• SOURCE DATA:
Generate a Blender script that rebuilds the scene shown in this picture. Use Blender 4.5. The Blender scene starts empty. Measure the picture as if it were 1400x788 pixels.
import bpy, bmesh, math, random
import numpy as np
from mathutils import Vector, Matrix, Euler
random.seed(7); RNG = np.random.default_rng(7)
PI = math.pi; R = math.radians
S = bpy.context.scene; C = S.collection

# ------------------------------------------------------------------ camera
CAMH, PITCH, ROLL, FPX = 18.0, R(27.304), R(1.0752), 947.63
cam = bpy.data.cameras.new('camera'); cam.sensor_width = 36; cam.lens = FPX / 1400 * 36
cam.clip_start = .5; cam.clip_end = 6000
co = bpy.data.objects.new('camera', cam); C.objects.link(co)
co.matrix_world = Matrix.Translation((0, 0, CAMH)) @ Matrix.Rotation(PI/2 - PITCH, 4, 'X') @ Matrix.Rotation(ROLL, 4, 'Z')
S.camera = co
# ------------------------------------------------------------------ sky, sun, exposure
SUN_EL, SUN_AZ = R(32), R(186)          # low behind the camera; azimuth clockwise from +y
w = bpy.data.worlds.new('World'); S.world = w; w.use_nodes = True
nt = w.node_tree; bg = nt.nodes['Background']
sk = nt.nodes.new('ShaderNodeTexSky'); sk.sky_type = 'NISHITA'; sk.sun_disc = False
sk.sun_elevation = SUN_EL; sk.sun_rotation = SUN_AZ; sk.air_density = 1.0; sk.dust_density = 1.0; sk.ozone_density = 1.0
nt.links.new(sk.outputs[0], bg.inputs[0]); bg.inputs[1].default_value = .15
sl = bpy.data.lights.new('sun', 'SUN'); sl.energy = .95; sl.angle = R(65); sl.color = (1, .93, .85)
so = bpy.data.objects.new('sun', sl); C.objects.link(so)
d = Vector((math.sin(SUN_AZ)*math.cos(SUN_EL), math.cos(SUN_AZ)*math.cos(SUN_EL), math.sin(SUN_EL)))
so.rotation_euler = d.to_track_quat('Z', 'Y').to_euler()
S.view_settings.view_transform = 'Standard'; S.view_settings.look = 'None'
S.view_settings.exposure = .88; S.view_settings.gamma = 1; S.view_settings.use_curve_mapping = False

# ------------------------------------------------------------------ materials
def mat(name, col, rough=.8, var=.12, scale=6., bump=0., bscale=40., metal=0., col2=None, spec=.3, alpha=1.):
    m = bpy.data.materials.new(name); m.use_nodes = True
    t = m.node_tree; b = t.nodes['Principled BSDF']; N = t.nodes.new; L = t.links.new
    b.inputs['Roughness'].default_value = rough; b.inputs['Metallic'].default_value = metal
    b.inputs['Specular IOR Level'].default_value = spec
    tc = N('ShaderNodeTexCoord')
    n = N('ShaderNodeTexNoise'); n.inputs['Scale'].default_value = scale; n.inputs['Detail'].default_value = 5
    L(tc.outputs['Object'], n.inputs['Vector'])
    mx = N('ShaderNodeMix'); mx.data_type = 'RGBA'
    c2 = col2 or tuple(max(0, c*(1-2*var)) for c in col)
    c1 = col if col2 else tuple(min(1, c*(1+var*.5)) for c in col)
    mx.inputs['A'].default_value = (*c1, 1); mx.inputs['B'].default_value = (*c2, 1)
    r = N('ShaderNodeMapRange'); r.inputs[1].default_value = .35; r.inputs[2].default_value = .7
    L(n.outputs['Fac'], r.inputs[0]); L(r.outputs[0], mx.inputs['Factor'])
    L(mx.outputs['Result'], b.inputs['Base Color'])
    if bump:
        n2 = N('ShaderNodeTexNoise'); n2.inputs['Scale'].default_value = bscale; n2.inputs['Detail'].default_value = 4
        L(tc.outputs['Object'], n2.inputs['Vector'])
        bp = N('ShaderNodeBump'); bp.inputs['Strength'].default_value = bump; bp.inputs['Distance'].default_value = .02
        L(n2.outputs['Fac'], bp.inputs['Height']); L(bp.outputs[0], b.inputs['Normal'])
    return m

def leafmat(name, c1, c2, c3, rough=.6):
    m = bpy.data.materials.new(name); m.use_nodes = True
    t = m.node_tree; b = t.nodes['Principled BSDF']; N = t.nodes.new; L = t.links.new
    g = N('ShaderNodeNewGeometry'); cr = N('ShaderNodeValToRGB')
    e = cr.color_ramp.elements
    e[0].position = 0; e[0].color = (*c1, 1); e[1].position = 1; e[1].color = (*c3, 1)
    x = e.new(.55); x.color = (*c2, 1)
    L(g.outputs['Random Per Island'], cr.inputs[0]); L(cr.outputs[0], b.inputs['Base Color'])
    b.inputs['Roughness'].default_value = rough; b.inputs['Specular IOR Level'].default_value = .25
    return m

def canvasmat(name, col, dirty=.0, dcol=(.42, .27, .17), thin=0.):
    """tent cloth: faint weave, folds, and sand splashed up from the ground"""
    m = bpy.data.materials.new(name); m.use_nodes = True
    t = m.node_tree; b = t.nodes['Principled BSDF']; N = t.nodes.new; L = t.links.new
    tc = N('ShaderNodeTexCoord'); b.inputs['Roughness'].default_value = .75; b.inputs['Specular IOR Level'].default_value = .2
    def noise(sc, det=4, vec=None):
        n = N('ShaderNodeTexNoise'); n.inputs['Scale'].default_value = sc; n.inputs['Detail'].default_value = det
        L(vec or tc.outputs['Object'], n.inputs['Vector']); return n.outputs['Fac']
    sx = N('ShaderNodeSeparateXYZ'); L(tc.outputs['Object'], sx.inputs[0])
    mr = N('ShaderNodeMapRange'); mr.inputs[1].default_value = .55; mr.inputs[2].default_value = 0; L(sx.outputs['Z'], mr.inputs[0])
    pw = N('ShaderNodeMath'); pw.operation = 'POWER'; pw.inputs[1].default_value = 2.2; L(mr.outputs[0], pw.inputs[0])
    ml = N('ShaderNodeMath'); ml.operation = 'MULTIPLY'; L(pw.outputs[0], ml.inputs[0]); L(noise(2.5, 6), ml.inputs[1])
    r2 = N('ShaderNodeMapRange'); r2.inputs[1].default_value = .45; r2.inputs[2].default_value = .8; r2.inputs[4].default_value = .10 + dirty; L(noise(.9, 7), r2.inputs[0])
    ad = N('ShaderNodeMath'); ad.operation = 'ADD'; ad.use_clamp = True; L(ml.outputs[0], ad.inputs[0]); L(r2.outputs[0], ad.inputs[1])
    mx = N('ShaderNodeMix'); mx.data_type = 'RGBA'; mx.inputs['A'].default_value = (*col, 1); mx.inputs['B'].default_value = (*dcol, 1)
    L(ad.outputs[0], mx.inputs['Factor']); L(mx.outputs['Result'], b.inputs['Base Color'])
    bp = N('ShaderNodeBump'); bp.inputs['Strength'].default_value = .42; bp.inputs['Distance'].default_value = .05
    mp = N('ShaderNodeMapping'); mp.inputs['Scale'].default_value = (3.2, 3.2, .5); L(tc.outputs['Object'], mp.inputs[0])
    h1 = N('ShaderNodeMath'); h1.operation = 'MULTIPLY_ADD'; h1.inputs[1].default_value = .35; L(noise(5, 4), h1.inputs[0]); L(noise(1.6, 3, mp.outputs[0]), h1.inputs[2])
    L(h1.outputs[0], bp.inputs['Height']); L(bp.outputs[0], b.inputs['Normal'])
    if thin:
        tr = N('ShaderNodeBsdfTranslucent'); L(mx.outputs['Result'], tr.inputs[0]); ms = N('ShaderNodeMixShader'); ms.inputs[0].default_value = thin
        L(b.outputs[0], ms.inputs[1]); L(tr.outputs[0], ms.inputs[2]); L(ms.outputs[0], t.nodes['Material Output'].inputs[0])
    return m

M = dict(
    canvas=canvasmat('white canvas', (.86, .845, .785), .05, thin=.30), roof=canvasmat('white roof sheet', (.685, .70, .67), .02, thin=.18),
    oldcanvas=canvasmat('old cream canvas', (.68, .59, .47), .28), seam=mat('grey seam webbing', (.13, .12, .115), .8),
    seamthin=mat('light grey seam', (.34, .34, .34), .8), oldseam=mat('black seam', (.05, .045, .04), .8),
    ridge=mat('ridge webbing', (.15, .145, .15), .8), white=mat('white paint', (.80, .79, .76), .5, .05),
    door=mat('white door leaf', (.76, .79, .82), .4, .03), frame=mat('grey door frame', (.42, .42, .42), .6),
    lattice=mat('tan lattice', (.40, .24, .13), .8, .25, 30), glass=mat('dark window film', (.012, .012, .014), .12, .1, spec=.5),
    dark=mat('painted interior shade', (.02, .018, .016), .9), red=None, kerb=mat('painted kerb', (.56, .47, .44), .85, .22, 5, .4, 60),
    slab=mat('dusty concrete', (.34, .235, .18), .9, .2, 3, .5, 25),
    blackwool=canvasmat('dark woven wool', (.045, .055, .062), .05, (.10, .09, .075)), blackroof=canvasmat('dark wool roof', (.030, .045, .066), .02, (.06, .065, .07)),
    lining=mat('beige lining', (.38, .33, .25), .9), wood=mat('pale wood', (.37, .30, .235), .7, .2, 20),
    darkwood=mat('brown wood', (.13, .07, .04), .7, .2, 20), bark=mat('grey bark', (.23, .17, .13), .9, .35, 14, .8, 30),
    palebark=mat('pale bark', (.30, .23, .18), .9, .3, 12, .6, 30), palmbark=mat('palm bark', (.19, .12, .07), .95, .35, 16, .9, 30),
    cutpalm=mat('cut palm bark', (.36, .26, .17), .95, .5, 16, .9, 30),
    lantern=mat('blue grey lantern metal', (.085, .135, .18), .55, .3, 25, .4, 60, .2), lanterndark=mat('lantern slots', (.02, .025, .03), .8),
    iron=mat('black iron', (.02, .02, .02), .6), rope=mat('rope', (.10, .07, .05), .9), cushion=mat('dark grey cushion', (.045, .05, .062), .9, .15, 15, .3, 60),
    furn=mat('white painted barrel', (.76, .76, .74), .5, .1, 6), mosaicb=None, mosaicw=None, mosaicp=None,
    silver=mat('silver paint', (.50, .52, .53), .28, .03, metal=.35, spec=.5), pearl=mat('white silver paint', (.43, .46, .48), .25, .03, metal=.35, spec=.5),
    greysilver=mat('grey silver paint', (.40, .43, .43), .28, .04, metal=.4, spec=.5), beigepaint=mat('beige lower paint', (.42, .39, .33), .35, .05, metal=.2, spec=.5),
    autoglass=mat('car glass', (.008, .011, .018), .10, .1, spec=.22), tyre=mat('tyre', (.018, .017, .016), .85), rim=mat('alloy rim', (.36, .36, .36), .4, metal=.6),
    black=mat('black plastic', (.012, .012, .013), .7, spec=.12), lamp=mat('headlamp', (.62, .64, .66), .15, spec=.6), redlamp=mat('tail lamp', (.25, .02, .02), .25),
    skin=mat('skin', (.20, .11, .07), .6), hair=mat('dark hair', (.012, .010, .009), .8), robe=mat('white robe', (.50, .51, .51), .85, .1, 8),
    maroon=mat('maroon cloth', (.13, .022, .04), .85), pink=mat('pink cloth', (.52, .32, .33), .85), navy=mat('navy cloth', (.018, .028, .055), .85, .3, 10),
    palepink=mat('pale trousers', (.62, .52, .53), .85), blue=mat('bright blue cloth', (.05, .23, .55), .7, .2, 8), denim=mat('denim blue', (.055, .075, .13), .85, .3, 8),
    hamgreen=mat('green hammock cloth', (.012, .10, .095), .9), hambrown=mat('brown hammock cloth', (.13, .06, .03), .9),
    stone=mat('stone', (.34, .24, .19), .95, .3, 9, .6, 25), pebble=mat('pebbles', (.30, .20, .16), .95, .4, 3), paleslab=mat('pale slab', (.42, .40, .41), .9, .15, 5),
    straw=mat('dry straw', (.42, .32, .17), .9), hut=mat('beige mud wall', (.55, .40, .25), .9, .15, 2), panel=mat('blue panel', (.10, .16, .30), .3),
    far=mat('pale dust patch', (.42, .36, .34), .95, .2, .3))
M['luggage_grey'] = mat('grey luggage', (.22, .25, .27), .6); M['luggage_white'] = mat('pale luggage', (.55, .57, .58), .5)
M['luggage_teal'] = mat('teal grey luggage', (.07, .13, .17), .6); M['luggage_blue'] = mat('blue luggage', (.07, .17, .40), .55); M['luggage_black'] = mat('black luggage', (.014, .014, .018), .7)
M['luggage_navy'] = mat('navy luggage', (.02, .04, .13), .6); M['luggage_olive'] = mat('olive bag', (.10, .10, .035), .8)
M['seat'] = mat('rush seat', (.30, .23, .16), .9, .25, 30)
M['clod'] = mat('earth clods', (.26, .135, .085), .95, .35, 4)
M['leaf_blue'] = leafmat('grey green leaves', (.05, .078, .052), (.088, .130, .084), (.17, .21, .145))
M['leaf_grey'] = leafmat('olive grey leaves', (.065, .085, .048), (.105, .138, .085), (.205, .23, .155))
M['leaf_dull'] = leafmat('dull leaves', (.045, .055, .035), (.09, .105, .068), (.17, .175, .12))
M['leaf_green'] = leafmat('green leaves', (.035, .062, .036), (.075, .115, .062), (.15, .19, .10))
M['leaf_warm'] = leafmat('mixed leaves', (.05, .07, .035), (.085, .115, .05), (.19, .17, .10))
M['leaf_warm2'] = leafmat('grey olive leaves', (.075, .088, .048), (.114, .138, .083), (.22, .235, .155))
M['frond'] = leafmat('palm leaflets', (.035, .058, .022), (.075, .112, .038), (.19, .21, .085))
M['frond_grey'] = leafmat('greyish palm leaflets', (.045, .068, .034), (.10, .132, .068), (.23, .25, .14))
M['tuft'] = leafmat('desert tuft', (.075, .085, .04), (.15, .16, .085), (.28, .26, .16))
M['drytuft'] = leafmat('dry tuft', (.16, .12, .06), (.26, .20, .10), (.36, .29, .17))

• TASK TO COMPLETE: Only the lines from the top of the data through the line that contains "S = bpy.context.scene; C = S.collection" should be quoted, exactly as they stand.

• TASK RESPONSE:
Generate a Blender script that rebuilds the scene shown in this picture. Use Blender 4.5. The Blender scene starts empty. Measure the picture as if it were 1400x788 pixels.
import bpy, bmesh, math, random
import numpy as np
from mathutils import Vector, Matrix, Euler
random.seed(7); RNG = np.random.default_rng(7)
PI = math.pi; R = math.radians
S = bpy.context.scene; C = S.collection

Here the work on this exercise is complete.